Una ignorancia acostumbrada. Elevada a palabra apostólica. Es ese mismo Casado que después de dar un mitin en Bilbao, añadió que iba a Gipuzkoa, a Getxo. Volando un poco más lejos, aquel actor que convirtieron en presidente del estado más poderoso del planeta, llamado Ronald Reagan, brindó por Bolivia, en Brasilia, capital de Brasil para los menos duchos en geografía. Y en concatenación, un doctor en Ciencias Políticas llamado Iñigo Errejón apuntó más recientemente que Reagan cayó por la corrupción. El que lo hizo no fue el actor, sino Richard Nixon.
No es cuestión únicamente de geografía. La ignorancia, inducida o no, lo impregna todo. Ahí anda la caverna española descalificando los estudios de ADN, intachables desde el punto de vista científico, porque han demostrado que aquella «invasión» desde el norte de África que provocó «800 años de islamización» en la Península Ibérica no era sino una fábula más, como la de Don Pelayo, El Cid, el Capitán Trueno o Roberto Alcázar. La inteligencia si está con el poder tiene valor. De lo contrario, leña.
Ahí tuvimos a una ristra de presentadores y comentaristas políticos, incapaces de deletrear correctamente el apellido «Uribetxeberria» y yéndose al segundo del preso ya fallecido, Bolinaga.

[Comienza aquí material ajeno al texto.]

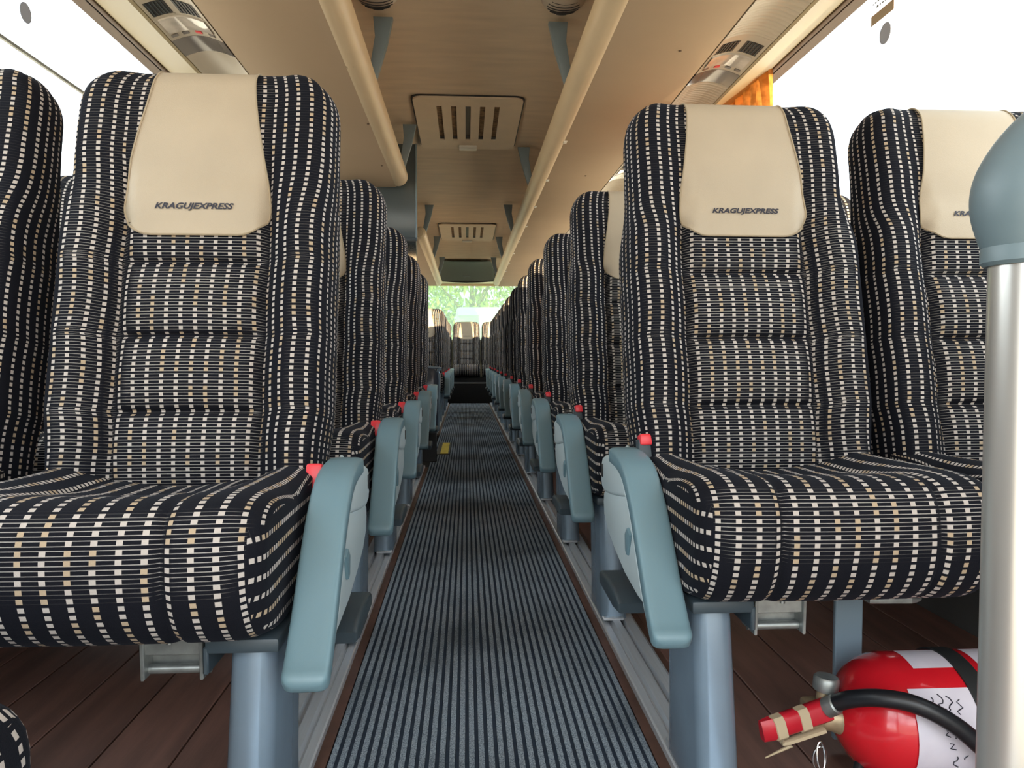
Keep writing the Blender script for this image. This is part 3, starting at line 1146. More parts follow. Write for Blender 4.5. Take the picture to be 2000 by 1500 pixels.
def cushion_mesh():
    bm = bmesh.new()
    prof = [(.055, .470), (-.02, .474), (-.10, .476), (-.18, .486), (-.25, .497), (-.295, .497), (-.322, .483), (-.336, .455), (-.338, .415), (-.328, .375), (-.305, .343), (-.27, .326), (-.20, .322), (-.05, .335), (.06, .345)]
    prof = smooth_path(prof, 4)
    n = len(prof)
    cy, cz = -.14, .418
    W = .206
    R_ = .050
    S = []
    for k in range(8):
        S.append(-W + R_ * (1 - cos(pi / 2 * k / 8)))
    m_ = 60
    for k in range(m_ + 1):
        S.append(-W + R_ + (2 * W - 2 * R_) * k / m_)
    for k in range(7, -1, -1):
        S.append(W - R_ * (1 - cos(pi / 2 * k / 8)))
    arc = [0.0]
    for i in range(1, n):
        arc.append(arc[-1] + math.hypot(prof[i][0] - prof[i - 1][0], prof[i][1] - prof[i - 1][1]))
    rows = []
    for s in S:
        a = abs(s)
        ins = 0.0
        if a > W - R_:
            k = (a - (W - R_)) / R_
            ins = R_ * (1 - sqrt(max(0, 1 - k * k))) * .9
        g = .007 * math.exp(-((a - .105) / .006) ** 2)
        row = []
        for i, (y, z) in enumerate(prof):
            dy, dz = y - cy, z - cz
            L_ = math.hypot(dy, dz)
            y2, z2 = y, z
            top = smoothstep(.44, .47, z)
            # side bolster of the seat top rises towards the back
            z2 += top * .022 * smoothstep(.10, .17, a) * smoothstep(-.32, -.08, y)
            z2 -= top * .012 * (1 - smoothstep(.0, .12, a)) * smoothstep(-.30, -.15, y)
            # plump front
            y2 -= .012 * (1 - (a / W) ** 2) * smoothstep(-.24, -.33, y)
            y2 -= dy / L_ * (ins + g)
            z2 -= dz / L_ * (ins + g) * (.35 if z < .36 else 1)
            row.append(Vector((s, y2, z2)))
        rows.append(row)
    V = grid(bm, rows, close_u=True)
    idx = {}
    # arc along s at the front
    u = [0.0]
    fi = min(range(n), key=lambda i: prof[i][0])
    for i in range(1, len(rows)):
        u.append(u[-1] + (rows[i][fi] - rows[i - 1][fi]).length)
    for i, r in enumerate(V):
        for j, q in enumerate(r):
            idx[q] = (.86 * (u[i] - u[len(u) // 2]), .93 * arc[j])
    c0 = bmesh.ops.inset_region
    f0 = bm.faces.new(V[0])
    f1 = bm.faces.new(V[-1])
    def uvf(q, f_):
        if abs(f_.normal.x) > .72 and abs(f_.calc_center_median().x) > W - .035 and f_.calc_center_median().z < .468:
            return (q.co.z, q.co.y * 1.0)
        return idx[q]
    return to_fabric_mesh('cushion', bm, uvf)

BTN = [.020]
COVER = [.428, .119, .092]        # lower edge, half width at the bottom, half width at the top
def cover_w(t):
    t0, t1 = COVER[0], TL
    k = (t - t0) / (t1 - t0)
    w = COVER[1] - (COVER[1] - COVER[2]) * smoothstep(.05, 1.0, k)
    r = .050
    if t < t0 + r:
        q = (t0 + r - t) / r
        w -= r * (1 - sqrt(max(0, 1 - q * q)))
    return w
def cover_pt(s, t, off=.0035):
    return bpt(s, t, front(s, t) + off)
def cover_rows(off):
    c0 = COVER[0]
    ts = [c0 + .05 * (1 - cos(pi / 2 * k / 9)) for k in range(10)] + [c0 + .05 + (TL - .095 - c0) * k / 14 for k in range(1, 15)] + [TL - .045 + .045 * sin(pi / 2 * k / 7) for k in range(1, 8)]
    rows = []
    for t in ts:
        w = cover_w(t)
        rows.append([cover_pt(-w + 2 * w * i / 20, t, off) for i in range(21)])
    w = cover_w(TL)
    # over the top and down the back
    fr, bk = front(0, TL), -back_d(TL)
    for k in range(1, 4):
        d = fr + (bk - fr) * k / 4
        rows.append([bpt(-w + 2 * w * i / 20, TL + off + .002, d) for i in range(21)])
    for t in (TL - .004, TL - .03, TL - .08, TL - .13):
        rows.append([bpt(-w + 2 * w * i / 20, t, -back_d(t) - .011) for i in range(21)])
    return rows

# meshes shared by all seats; mirrored for the left side
def mirrored(me):
    m2 = me.copy()
    bm = bmesh.new()
    bm.from_mesh(m2)
    for v in bm.verts:
        v.co.x = -v.co.x
    bmesh.ops.reverse_faces(bm, faces=bm.faces[:])
    bm.to_mesh(m2)
    bm.free()
    return m2

def seat_parts():
    """(name, mesh, sub-parts) in seat space: x to the window, y to the rear, z up, for a right-hand seat"""
    P = {}
    P['backrest'] = backrest_mesh()
    P['cushion'] = cushion_mesh()
    bm = bmesh.new()
    grid(bm, cover_rows(.0040))
    me = finish('headrest_cover', bm, M_cover, None, 60)
    P['headrest_cover'] = me.data
    bpy.data.objects.remove(me)
    bm = bmesh.new()
    rows = cover_rows(.0048)
    loop = [r[0] for r in reversed(rows[:31])] + rows[0][1:-1] + [r[-1] for r in rows[:31]]
    cl = [loop[0]]
    for p in loop[1:]:
        if (p - cl[-1]).length > .003:
            cl.append(p)
    tube(bm, cl, .0017, 5)
    o = finish('edge_binding', bm, M_stitch)
    P['edge_binding'] = o.data
    bpy.data.objects.remove(o)
    me = text_mesh('lettering', 'KRAGUJEXPRESS', .0130, .124, 0.30, 0.036)
    for v in me.vertices:
        s, h = v.co.x, v.co.y
        v.co = cover_pt(s, COVER[0] + .038 + h, .0056)
    me.materials.append(M_ink)
    P['lettering'] = me
    def take(key, bm, m, sharp=40):
        o = finish(key, bm, m, None, sharp)
        P[key] = o.data
        bpy.data.objects.remove(o)
    # shell at the back of the backrest
    bm = bmesh.new()
    rows = []
    for k in range(13):
        t = .02 + (TL - .09) * k / 12
        w = half_w(t) - .012
        d = back_d(t)
        rows.append([bpt(-w + 2 * w * i / 10, t, -d - .011 - .004 * (1 - (2 * i / 10 - 1) ** 2)) for i in range(11)])
    grid(bm, rows)
    bmesh.ops.solidify(bm, geom=bm.faces[:], thickness=.006)
    take('back_shell', bm, M_dark)
    # seat pan and frame beam under the cushion
    bm = bmesh.new()
    box(bm, -.195, .205, -.20, .05, .322, .340, .005, 2)
    box(bm, -.200, .205, -.155, -.12, .300, .330, .004, 2)
    box(bm, -.200, .205, -.02, .03, .300, .335, .004, 2)
    take('seat_frame', bm, M_dark)
    # hinge plate between cushion and backrest on the aisle side
    # armrest: soft pad along its front, cap and body behind
    Sx = -.234
    pad_out = smooth_path([(.015, .499), (-.045, .497), (-.105, .484), (-.160, .448), (-.205, .400), (-.250, .345), (-.288, .302), (-.298, .290)], 5)
    pad_in = smooth_path([(.010, .478), (-.045, .474), (-.090, .460), (-.135, .425), (-.178, .378), (-.222, .325), (-.258, .289), (-.279, .277)], 5)
    bm = bmesh.new()
    mids = [((o_[0] + i_[0]) / 2, (o_[1] + i_[1]) / 2) for o_, i_ in zip(pad_out, pad_in)]
    n_m = len(mids)
    rings = []
    for i, (my, mz) in enumerate(mids):
        a_, b_ = mids[max(0, i - 1)], mids[min(n_m - 1, i + 1)]
        ty, tz = b_[0] - a_[0], b_[1] - a_[1]
        l_ = math.hypot(ty, tz)
        ny, nz = tz / l_, -ty / l_                     # across the pad thickness
        rings.append((my, mz, ty / l_, tz / l_, ny, nz))
    my, mz, ty, tz, ny, nz = rings[-1]
    for d_ in (.005, .009, .0115, .0130):
        rings.append((my + ty * d_, mz + tz * d_, ty, tz, ny, nz))
    my, mz, ty, tz, ny, nz = rings[0]
    rings.insert(0, (my - ty * .006, mz - tz * .006, ty, tz, ny, nz))
    rows = []
    n_r = len(rings)
    for i, (my, mz, ty, tz, ny, nz) in enumerate(rings):
        k_ = i - (n_r - 5)
        sw, st = 1.0, 1.0
        if k_ > 0:
            sw = (1, .96, .86, .72, .50)[k_]
            st = (1, .92, .76, .55, .25)[k_]
        if i == 0:
            sw, st = .9, .6
        row = []
        for q in range(28):
            an = 2 * pi * q / 28
            cx_, cy_ = cos(an), sin(an)
            ex = .42
            px_ = math.copysign(abs(cx_) ** ex, cx_) * .0275 * sw
            pt_ = math.copysign(abs(cy_) ** ex, cy_) * .0145 * st
            row.append(Vector((Sx + px_, my + ny * pt_, mz + nz * pt_)))
        rows.append(row)
    V = grid(bm, rows, close_u=True)
    bm.faces.new(V[0]); bm.faces.new(V[-1])
    take('armrest_pad', bm, M_pad, 50)
    bm = bmesh.new()
    cap = [(-.060, .486), (-.02, .492), (.072, .482), (.100, .474), (.110, .462), (.112, .430), (.104, .418), (.080, .412), (.02, .418), (-.06, .430), (-.115, .440)]
    prism(bm, cap, Sx - .023, Sx + .023, 'X', .007, 3)
    take('armrest_cap', bm, M_body, 50)
    bm = bmesh.new()
    body = [(.085, .421), (.104, .408), (.108, .39), (.098, .365), (.06, .342), (.0, .325), (-.08, .308), (-.17, .300), (-.235, .300), (-.255, .305), (-.20, .375), (-.135, .432), (-.08, .44), (.0, .425)]
    prism(bm, body, Sx - .019, Sx + .021, 'X', .006, 3)
    take('armrest_body', bm, M_body, 50)
    bm = bmesh.new()
    rim = smooth_path([(-.085, .462), (-.130, .428), (-.172, .382), (-.214, .330), (-.250, .298)], 4)
    tube(bm, [(Sx - .022, y, z) for y, z in rim], .0035, 8)
    take('armrest_rim', bm, M_body)
    bm = bmesh.new()
    prism(bm, [(-.135, .385), (-.115, .392), (-.100, .380), (-.105, .352), (-.115, .348)], Sx - .024, Sx - .017, 'X', .003, 2)
    take('armrest_button', bm, M_pad)
    bm = bmesh.new()
    box(bm, Sx - .0245, Sx - .022, .088, .100, .438, .462, .001, 1)
    take('pivot_slot', bm, M_black)
    bm = bmesh.new()
    prism(bm, [(.0, .488), (.05, .486), (.045, .500), (.036, .503), (.022, .497)], Sx + .008, Sx + .014, 'X', .002, 2)
    take('armrest_lug', bm, M_body)
    # belt buckle on its stalk
    bm = bmesh.new()
    mt = Matrix.Translation((-.200, .0, .50)) @ Matrix.Rotation(radians(-12), 4, 'X')
    box(bm, -.0145, .0145, -.012, .012, -.10, .018, .004, 2, mt)
    take('buckle', bm, M_dark)
    bm = bmesh.new()
    box(bm, -.012, .012, -.0165, .009, .026 - BTN[0], .026, .004, 2, mt)
    take('buckle_button', bm, M_red)
    # leg
    bm = bmesh.new()
    def sect(cx, w, y0, y1, z):
        out = []
        r = .018
        for (sx, sy, a0) in ((1, 1, 0), (-1, 1, 90), (-1, -1, 180), (1, -1, 270)):
            for k in range(5):
                a = radians(a0 + 22.5 * k)
                out.append(Vector((cx + sx * (w / 2 - r) + r * cos(a), (y0 + y1) / 2 + sy * ((y1 - y0) / 2 - r) + r * sin(a), z)))
        return out
    rows = [sect(-.158, .056, -.235, -.08, .305), sect(-.155, .057, -.240, -.08, .22), sect(-.150, .060, -.242, -.075, .10), sect(-.148, .062, -.245, -.07, .022)]
    V = grid(bm, rows, close_u=True)
    bm.faces.new(V[0]); bm.faces.new(V[-1])
    take('leg', bm, M_legm, 45)
    bm = bmesh.new()
    box(bm, -.196, -.108, -.258, -.06, .303, .321, .004, 2)
    box(bm, -.113, -.106, -.258, -.19, .278, .312, .002, 1)
    take('leg_bracket', bm, M_dark)
    bm = bmesh.new()
    box(bm, -.178, -.128, -.255, -.06, .021, .028, .002, 1)
    take('foot_plate', bm, M_rail)
    bm = bmesh.new()
    prism(bm, [(.10, .262), (.02, .270), (-.05, .268), (-.075, .258), (-.07, .240), (-.03, .235), (.10, .238)], -.262, -.196, 'X', .007, 3)
    take('lever_pedal', bm, M_dark)
    # anchor clamp below the front of the cushion
    bm = bmesh.new()
    x0, x1 = -.098, -.022
    prism(bm, [(-.235, .335), (-.16, .335), (-.16, .285), (-.185, .262), (-.232, .262)], x0, x0 + .005, 'X', .001, 1)
    prism(bm, [(-.235, .335), (-.16, .335), (-.16, .285), (-.185, .262), (-.232, .262)], x1 - .005, x1, 'X', .001, 1)
    box(bm, x0, x1, -.228, -.222, .292, .338, .001, 1)
    box(bm, x0, x1, -.205, -.195, .270, .295, .001, 1)
    tube(bm, [(x0 - .004, -.215, .270), (x1 + .004, -.215, .270)], .006, 10)
    box(bm, x0 + .012, x1 - .012, -.236, -.226, .312, .330, .003, 2)
    tube(bm, [(x0 + .038, -.238, .31), (x0 + .038, -.238, .333)], .004, 8)
    take('anchor_clamp', bm, M_steel)
    # inner support strip with its flap
    bm = bmesh.new()
    box(bm, .103, .150, -.075, -.065, .02, .325, .002, 1)
    take('support_strip', bm, M_brkt)
    bm = bmesh.new()
    pts = [(.09, -.20), (.155, -.20)] + [(.155 + .028 * sin(pi * k / 8), -.172 - .028 * cos(pi * k / 8)) for k in range(9)] + [(.09, -.144)]
    prism(bm, pts, .292, .300, 'Z', .002, 1)
    take('flap_plate', bm, M_steel)
    return P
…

Como si el euskara fuera una lengua de signos. ¿Cómo no van a hacer uso de su ineptitud si hasta hace bien poco, la Real y Pulcra Academia de la Lengua española decía a propósito del «vascuence»: «Lo que está tan confuso y oscuro que no se puede entender»?
El elogio de la ignorancia se ha convertido en una declaración de intenciones. Los ignorantes hacen fe pública de sus aptitudes y se manifiestan con altivez y orgullo en todos esos programas que sacuden las televisiones plagadas de tertulianos que, con título o masters o sin él o ellos, agrandan su personalidad plana.
Nos quieren ignorantes para hacer penetrar sus productos políticos o consumistas. El conocimiento es más accesible que nunca, está más democratizado que antaño. Y, sin embargo, la ignorancia se expande a la velocidad de la luz, inducida por esos grupos, esas élites de poder cuya labor es crear confusión, difundir ideas como si fueran naturales y expandir su hegemonía. Porque, como apuntaba Robert Protcor, «existe una industria de creación de ignorancia». Y no hay que ir muy lejos para encontrarla.